**Instruction**
Look over the lines below. Report each one that includes the string "this".

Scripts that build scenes
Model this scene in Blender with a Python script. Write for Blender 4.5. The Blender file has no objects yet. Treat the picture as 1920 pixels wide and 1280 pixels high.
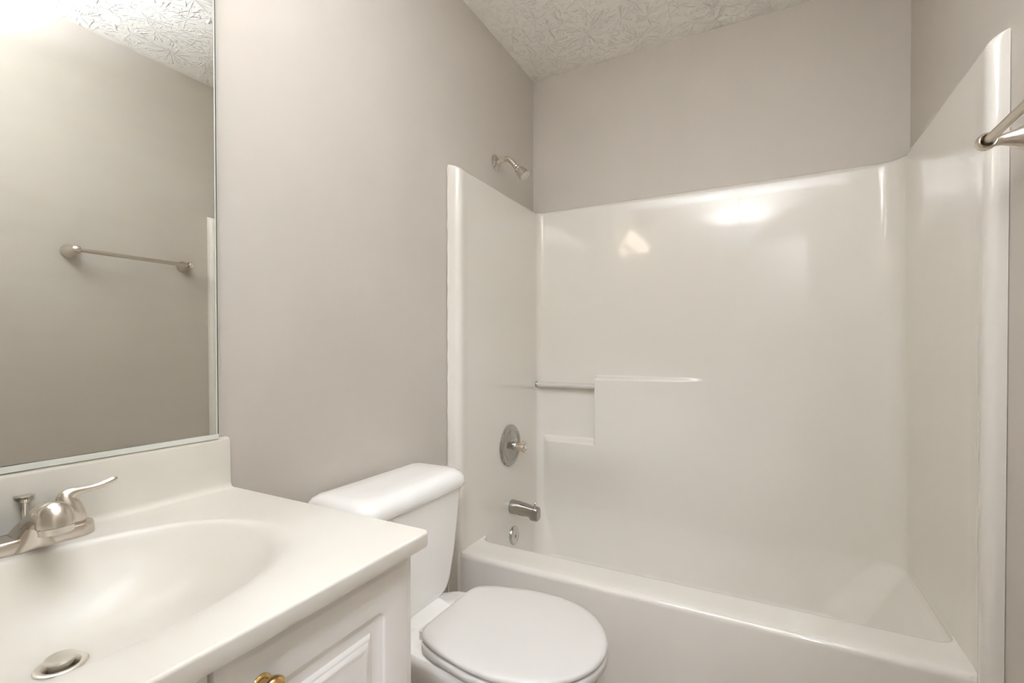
import bpy, bmesh, math, random
from mathutils import Vector, Matrix
random.seed(7)
PI = math.pi
S = bpy.context.scene
C = S.collection

# ------------------------------------------------------------------ camera
cam_data = bpy.data.cameras.new('camera')
cam = bpy.data.objects.new('camera', cam_data)
C.objects.link(cam)
S.camera = cam
cam_data.sensor_fit = 'HORIZONTAL'
cam_data.sensor_width = 36.0
cam_data.lens = 36.0 * 892.5 / 1920.0
cam_data.shift_y = 23.1 / 1920.0
cam_data.clip_start = 0.01
cam.location = (1.058, 0.0, 1.12)
cam.rotation_euler = (PI/2 - 0.0100, 0.0, 0.48809)

# ------------------------------------------------------------------ world, exposure
world = bpy.data.worlds.new('world')
S.world = world
world.use_nodes = True
world.node_tree.nodes['Background'].inputs[0].default_value = (1.0, 0.97, 0.92, 1)
world.node_tree.nodes['Background'].inputs[1].default_value = 0.3
S.view_settings.view_transform = 'Standard'
S.view_settings.look = 'None'
S.view_settings.gamma = 1.0
S.view_settings.use_curve_mapping = False
S.view_settings.exposure = 0.17
S.cycles.max_bounces = 14
S.cycles.diffuse_bounces = 8
S.cycles.glossy_bounces = 6
S.cycles.transmission_bounces = 8
S.cycles.use_denoising = True
S.cycles.caustics_reflective = False
S.cycles.caustics_refractive = False

BOUNCE_POWER = 146.0     # watts of the lamp in the added ceiling bowl, for bounced light
BOWL_GLOW = 2.0          # radiance of that added bowl itself
SHADE_POWER = 8.0        # radiance of the vanity shades
HALL_FILL = 122.0         # radiance of the fill lamp added in the hall

# ------------------------------------------------------------------ dimensions
W, B, HC = 1.524, 2.227, 2.4956
YW = -0.10               # room face of the front wall
LIGHT = (0.935, 1.0, 1.135)

# ------------------------------------------------------------------ materials
def mat(name, col, rough=0.5, metal=0.0, coat=0.0, ior=1.45, trans=0.0, spec=0.5, emit=None, estr=0.0):
    m = bpy.data.materials.new(name)
    m.use_nodes = True
    b = m.node_tree.nodes['Principled BSDF']
    b.inputs['Base Color'].default_value = (*col, 1)
    b.inputs['Roughness'].default_value = rough
    b.inputs['Metallic'].default_value = metal
    b.inputs['Coat Weight'].default_value = coat
    b.inputs['Coat Roughness'].default_value = 0.03
    b.inputs['IOR'].default_value = ior
    b.inputs['Transmission Weight'].default_value = trans
    b.inputs['Specular IOR Level'].default_value = spec
    if emit:
        b.inputs['Emission Color'].default_value = (*emit, 1)
        b.inputs['Emission Strength'].default_value = estr
    return m

def nodes_of(m):
    nt = m.node_tree
    return nt, nt.nodes, nt.links, nt.nodes['Principled BSDF']

def coords(nt, scale=(1, 1, 1)):
    t = nt.nodes.new('ShaderNodeTexCoord')
    mp = nt.nodes.new('ShaderNodeMapping')
    mp.inputs['Scale'].default_value = scale
    nt.links.new(t.outputs['Object'], mp.inputs['Vector'])
    return mp.outputs['Vector']

def noise(nt, vec, scale, detail=3.0, rough=0.5):
    n = nt.nodes.new('ShaderNodeTexNoise')
    n.inputs['Scale'].default_value = scale
    n.inputs['Detail'].default_value = detail
    n.inputs['Roughness'].default_value = rough
    nt.links.new(vec, n.inputs['Vector'])
    return n.outputs['Fac']

def add_bump(m, scale, strength, dist=0.001, detail=3.0, stretch=(1, 1, 1)):
    nt, N, L, b = nodes_of(m)
    f = noise(nt, coords(nt, stretch), scale, detail)
    bp = N.new('ShaderNodeBump')
    bp.inputs['Strength'].default_value = strength
    bp.inputs['Distance'].default_value = dist
    L.new(f, bp.inputs['Height'])
    L.new(bp.outputs['Normal'], b.inputs['Normal'])

def add_mottle(m, c1, c2, scale, detail=4.0, lo=0.35, hi=0.65, stretch=(1, 1, 1)):
    nt, N, L, b = nodes_of(m)
    f = noise(nt, coords(nt, stretch), scale, detail)
    r = N.new('ShaderNodeValToRGB')
    r.color_ramp.elements[0].position = lo
    r.color_ramp.elements[1].position = hi
    r.color_ramp.elements[0].color = (*c1, 1)
    r.color_ramp.elements[1].color = (*c2, 1)
    L.new(f, r.inputs['Fac'])
    L.new(r.outputs['Color'], b.inputs['Base Color'])

WALLC = (0.520, 0.484, 0.434)
m_wall = mat('wall_paint', WALLC, 0.55, spec=0.35)
add_mottle(m_wall, (0.54, 0.503, 0.452), (0.552, 0.514, 0.464), 5.0)
add_bump(m_wall, 140.0, 0.10, 0.0006)
m_trim = mat('trim_paint', (0.82, 0.80, 0.75), 0.25)
add_bump(m_trim, 60.0, 0.03, 0.0005)
m_fiber = mat('fiberglass_gelcoat', (0.740, 0.712, 0.655), 0.10, coat=0.35, spec=0.5)
add_bump(m_fiber, 9.0, 0.035, 0.004, 2.0)
m_china = mat('vitreous_china', (0.90, 0.89, 0.865), 0.07, coat=0.3)
add_bump(m_china, 6.0, 0.02, 0.003, 1.0)
m_seat = mat('seat_plastic', (0.665, 0.645, 0.612), 0.28)
add_bump(m_seat, 50.0, 0.02, 0.0004)
m_marble = mat('cultured_marble', (0.84, 0.80, 0.71), 0.30, coat=0.06)
add_mottle(m_marble, (0.685, 0.655, 0.583), (0.72, 0.696, 0.632), 4.0, 6.0, 0.3, 0.7, (1.6, 0.7, 1))
m_cab = mat('thermofoil_white', (0.91, 0.895, 0.86), 0.30)
add_bump(m_cab, 90.0, 0.02, 0.0004)
m_nickel = mat('brushed_nickel', (0.65, 0.595, 0.525), 0.26, 1.0)
add_bump(m_nickel, 220.0, 0.06, 0.0004, 2.0, (1, 1, 8))
m_satin = mat('satin_nickel', (0.68, 0.64, 0.575), 0.22, 1.0)
add_bump(m_satin, 300.0, 0.04, 0.0003, 2.0)
m_chrome = mat('chrome', (0.58, 0.57, 0.545), 0.08, 1.0)
add_bump(m_chrome, 40.0, 0.02, 0.0004)
m_worn = mat('worn_chrome', (0.45, 0.435, 0.405), 0.17, 1.0)
add_bump(m_worn, 90.0, 0.10, 0.0006)
m_brass = mat('polished_brass', (0.66, 0.45, 0.19), 0.13, 1.0)
add_bump(m_brass, 60.0, 0.03, 0.0004)
m_drain = mat('satin_drain', (0.78, 0.75, 0.70), 0.30, 1.0)
add_bump(m_drain, 200.0, 0.04, 0.0003)
m_dark = mat('dark_gap', (0.06, 0.045, 0.03), 0.5)
add_bump(m_dark, 60.0, 0.05, 0.0004)
m_acry = mat('clear_acrylic', (0.90, 0.875, 0.82), 0.05, trans=0.35, ior=1.35)
add_bump(m_acry, 30.0, 0.02, 0.0004)
m_amber = mat('aged_acrylic', (0.93, 0.80, 0.63), 0.06, trans=0.72, ior=1.45)
add_bump(m_amber, 60.0, 0.05, 0.0006)
m_caulk = mat('caulk', (0.74, 0.70, 0.63), 0.4)
add_bump(m_caulk, 60.0, 0.15, 0.001)
m_edge = mat('mirror_edge_shadow', (0.10, 0.11, 0.085), 0.15, spec=0.7)
add_bump(m_edge, 60.0, 0.02, 0.0004)
m_clear = mat('channel_plastic', (0.74, 0.76, 0.70), 0.15)
add_bump(m_clear, 60.0, 0.05, 0.0004)
m_shade = mat('frosted_shade', (0.9, 0.85, 0.75), 0.35, emit=(1.0, 0.83, 0.63), estr=SHADE_POWER)
m_diffuser = mat('fill_diffuser', (0.9, 0.88, 0.84), 0.3, emit=LIGHT, estr=BOWL_GLOW)
m_hallfill = mat('hall_fill_diffuser', (0.9, 0.88, 0.84), 0.3, emit=LIGHT, estr=HALL_FILL)

# floor: brown wood-look vinyl planks
m_floor = mat('vinyl_plank', (0.2, 0.13, 0.09), 0.35)
nt, N, L, b = nodes_of(m_floor)
v = coords(nt)
br = N.new('ShaderNodeTexBrick')
br.inputs['Scale'].default_value = 1.0
br.inputs['Brick Width'].default_value = 0.9
br.inputs['Row Height'].default_value = 0.12
br.inputs['Mortar Size'].default_value = 0.0015
br.inputs['Color1'].default_value = (0.44, 0.35, 0.28, 1)
br.inputs['Color2'].default_value = (0.33, 0.25, 0.19, 1)
br.inputs['Mortar'].default_value = (0.06, 0.04, 0.03, 1)
L.new(v, br.inputs['Vector'])
g = noise(nt, coords(nt, (2, 30, 1)), 3.0, 6.0)
mx = N.new('ShaderNodeMixRGB'); mx.blend_type = 'MULTIPLY'; mx.inputs[0].default_value = 0.5
L.new(br.outputs['Color'], mx.inputs[1]); L.new(g, mx.inputs[2])
L.new(mx.outputs[0], b.inputs['Base Color'])

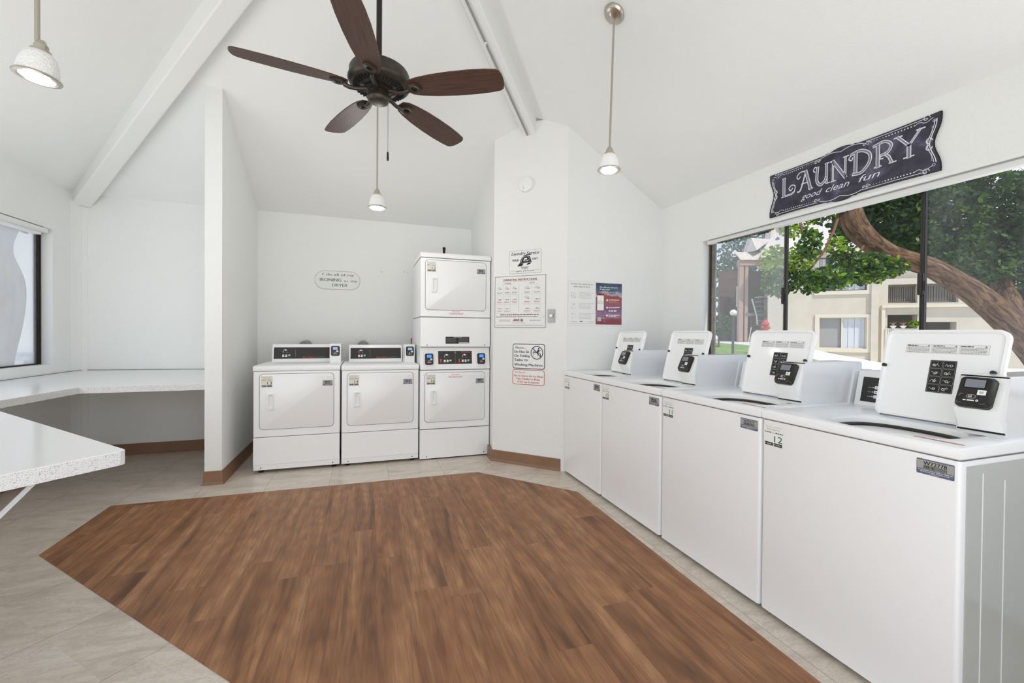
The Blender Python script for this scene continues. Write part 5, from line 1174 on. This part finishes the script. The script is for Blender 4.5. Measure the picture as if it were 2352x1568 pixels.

**Exercise solution**
Model this scene in Blender with a Python script. Write for Blender 4.5. The Blender file has no objects yet. Treat the picture as 1920 pixels wide and 1280 pixels high.
The Blender Python script for this scene continues. Write part 5, from line 1174 on. This part finishes the script. The script is for Blender 4.5. Measure the picture as if it were 2352x1568 pixels.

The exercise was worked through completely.